Higher Education and Labour Market Entry: The Differing Experiences of Northern Irish Protestants and Catholics

Author(s): R.L. Miller, R. D. Osborne, R.J. Cormack and A.P. Williamson
Document Type: Report
Year: 1990
Publication Title: Research Paper No 1
Publisher: Centre for Policy Research, University of Ulster
Place of Publication: Belfast
Subject Area(s): Education, Employment, Equality Issues
Client Group(s): Students, Graduates, Employees


Background to the Research

  • This study explores the labour market positions of Protestant and Catholic graduates. It follows the career experiences of Protestants and Catholics who entered higher education in Northern Ireland in 1979, and reports on levels of graduate employment and earnings.

Research Approach

  • This study follows a cohort of 1979 Northern Irish entrants to higher education from selection of their 'A'-level subjects through their degree courses to the early years of their post-degree experience.
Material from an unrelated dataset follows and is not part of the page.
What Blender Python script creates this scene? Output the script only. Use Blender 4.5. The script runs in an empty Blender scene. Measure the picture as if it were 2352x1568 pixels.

All individuals who received a higher education grant from one of the Education and Library Boards in Northern Ireland for the first time in the academic year 1979/80 were included in the study. This cohort of entrants to higher education were surveyed by post in 1980 when they were first year students and then again in 1985/86 several years after most had finished their degrees. The analyses reported here concentrate on data from the second survey. Multivariate loglinear analyses were carried out in order to control for the high level of interaction of religion with other variables.

Main findings

  • Protestant graduates are more likely to have obtained 'degree-level' jobs, while Catholics are more likely to be unemployed or in work that could be considered menial for graduates. However this differential labour market position is largely due to the subject studied at college - as well as a number of other factors.

  • Northern Irish Catholics living in Britain do no better than their counterparts in Northern Ireland.

  • There is little evidence to suggest that active discrimination against Catholic graduates is occurring in Northern Ireland.

  • However even though it is not 'religion' that brings about disadvantage it is still true that Catholic graduates tend to be disproportionately disadvantaged. The students most likely to succeed tend to be from middle-class backgrounds, achieve good 'A'-level results in science or technology and continue on in the same subjects at degree level. This group tend to be male and Protestant. In contrast, the students least likely to succeed tend to be from working-class backgrounds, with lower 'A'-level grades in non-science subjects and then continue on in the same manner in higher education. This group are disproportionately female and Catholic.

  • The most realistic way of redressing this imbalance is to influence choice of subjects studied at (Catholic) schools and subsequently at college.